South Korea completing sea cleanup 164,000 liters oil leak: Coast Guard

Date: 04-Feb-14
Country: SEOUL/SINGAPORE
Author: Yeosu Maritime Police/Yonhap

South Korea completing sea cleanup 164,000 liters oil leak: Coast Guard Photo: Park Cheol-hong/Yonhap
A woman removes crude oil split from a cracked pipeline run by GS Caltex Corp, on a beach in Yeosu, about 460 km (286 miles) south of Seoul February 1, 2014.
Photo: Park Cheol-hong/Yonhap

Teams of workers, aided by ships and aircraft, will complete on Monday the sea cleanup of 164,000 liters of oil that leaked off South Korea's southern coast, the coast guard said, after a pipeline run by GS Caltex Corp cracked at the weekend.

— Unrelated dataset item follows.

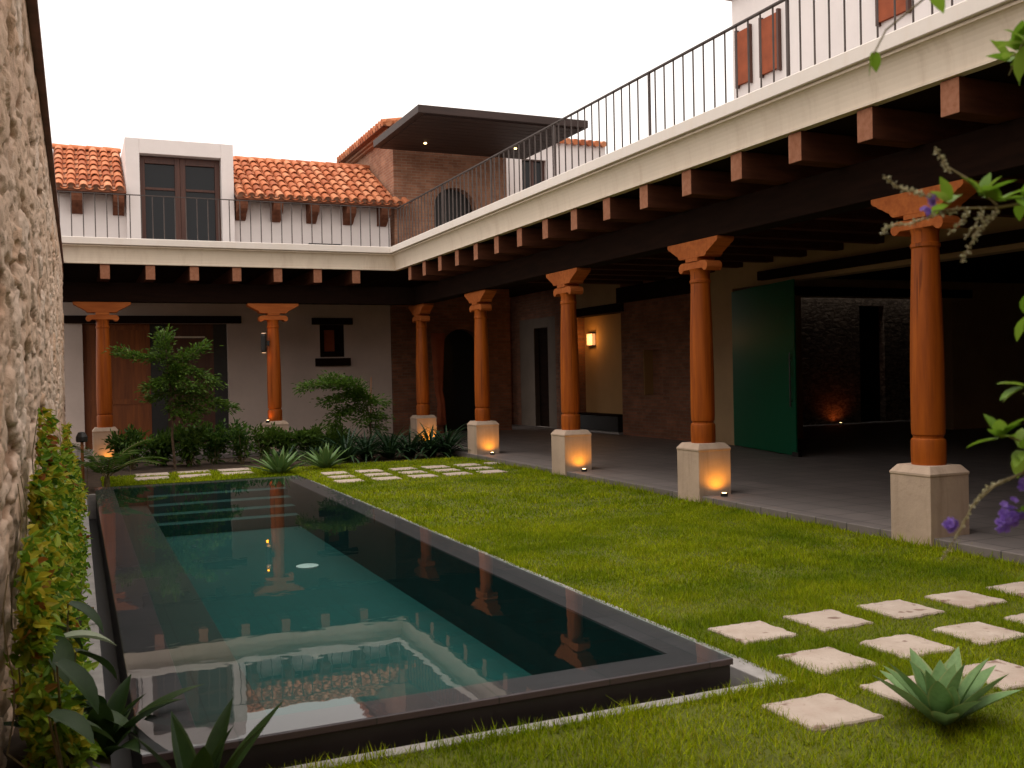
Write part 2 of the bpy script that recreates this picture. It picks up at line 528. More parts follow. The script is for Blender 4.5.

A cleanup of shore areas will take up to two weeks.

The crack and subsequent leak occurred on Friday at a quay off Yeosu, more than 300 km (185 miles) south of Seoul, while the 318,445 deadweight tonne Very Large Crude Carrier Wu Yi San was preparing to berth and offload crude.

Oil remaining in the pipeline leaked, but none spilled from the tanker, which did not hit refinery production at GS Caltex, according to the refiner and the Korea Coast guard.

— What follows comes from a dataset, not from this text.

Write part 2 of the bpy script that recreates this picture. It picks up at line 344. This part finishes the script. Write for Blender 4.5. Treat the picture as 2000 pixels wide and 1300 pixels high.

"A clean up would be completed within today, while a clean up of the seashore would take one or two weeks," a senior official at the Yeosu Coast Guard of Korea told a press briefing broadcast live on television.

The prime minister's office, in a statement issued on Sunday, said an oil boom to control the spillage would be expanded to a diameter of 9.5 km from 5 km, and 201 vessels and five planes would work on the clean up.

The coast guard official said the tanker was suspected of approaching the quay at a higher than recommended speed, but the exact cause of the accident was under investigation.

He added that crude oil, naphtha and other oil compounds leaked from three cracked pipelines at the quay.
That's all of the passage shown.